Aside from the symposium proceedings, I also enjoyed my first experience of live-tweeting an event, which to my surprise and slight embarrassment saw my Twitter avatar broadcast on the projector for half the day. As a result of that I got to meet some people working on really interesting projects aligned with my interests, such as Meld Magazine for international students, Refraction Media, which publishes really nice careers guides for STEM fields, and Ready Grad, which produces online and blended career development resources.

 

 

 

Published by

Michael Healy

Career development consultant, educator and instructional designer at La Trobe University, Melbourne, Australia.

2 thoughts on “IEAA International Employability Symposium”

  1. Hi Michael,

    Thanks so much for your article. I really appreciate what you are doing to help international students, which include our Vietnamese students to have more chance to get a job in Australia.
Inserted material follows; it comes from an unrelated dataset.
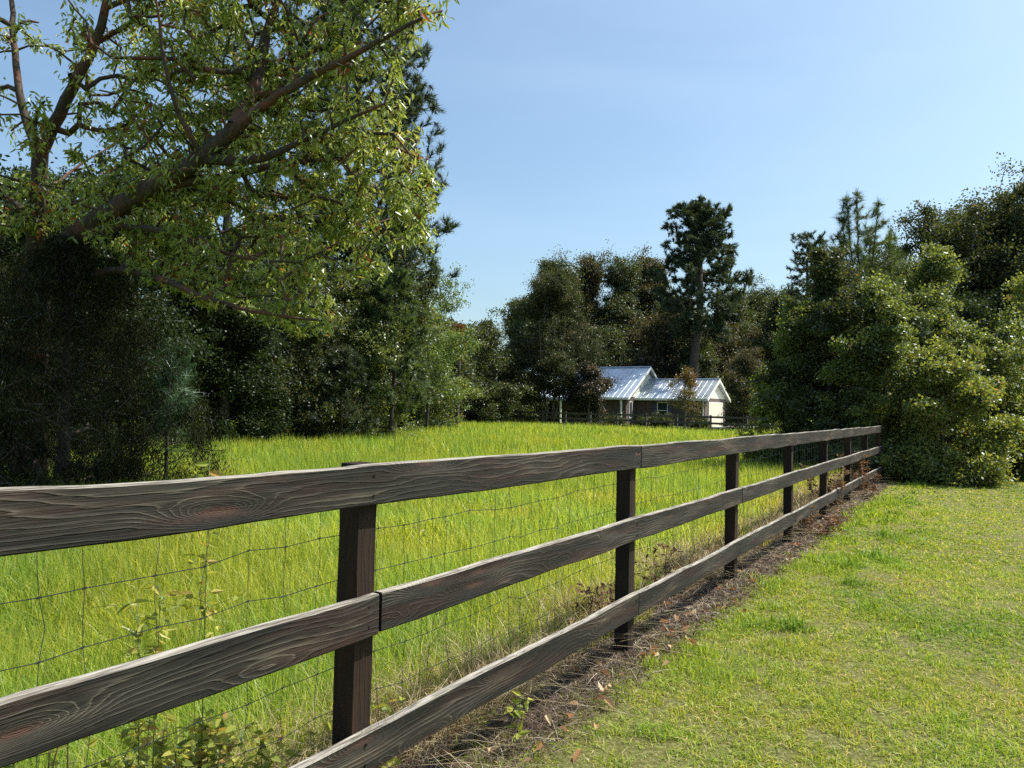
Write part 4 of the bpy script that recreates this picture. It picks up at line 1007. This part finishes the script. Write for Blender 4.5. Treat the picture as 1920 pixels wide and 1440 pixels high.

    I want to share my personal point of view and my story after 6 months studying and living in Melbourne last year. My point of view is applied for Vietnamese students and it may be true for other countries. Firstly, I think English is one of biggest problem that lead to we can not get a good job in local company. Many of us are only good at academic english, which is used in school and we are weak at normal daily english conversation.

    Secondly, another factor I think that is the ‘crowd’s effect’. As the time when I first came to Melbourne, I talked with my friends there, many of them tell me that I should find a Vietnamese restaurant or Chinese restaurant to find a job, because it is more likely to be accepted. It is true, but it does not mean you can not apply for a local company. I think many international students do not know or understand clearly the rule of working in Australia, especially for local students. The rule may include working hour, tax, etc. I think at first, we should educate students about that.

    Above is some of my personal view as a student. Hope you understand.

    Have a nice day,

    TA

    1. Thanks for your comment Anh. I agree that a big part of it is the students’ responsibility to avoid the temptation to stick with their own community, which will limit their options and have a negative effect on the development of their English language and cultural understanding. International students need to understand that just being in another country doesn’t magically transform them into highly employable people. They have to take some action to achieve that.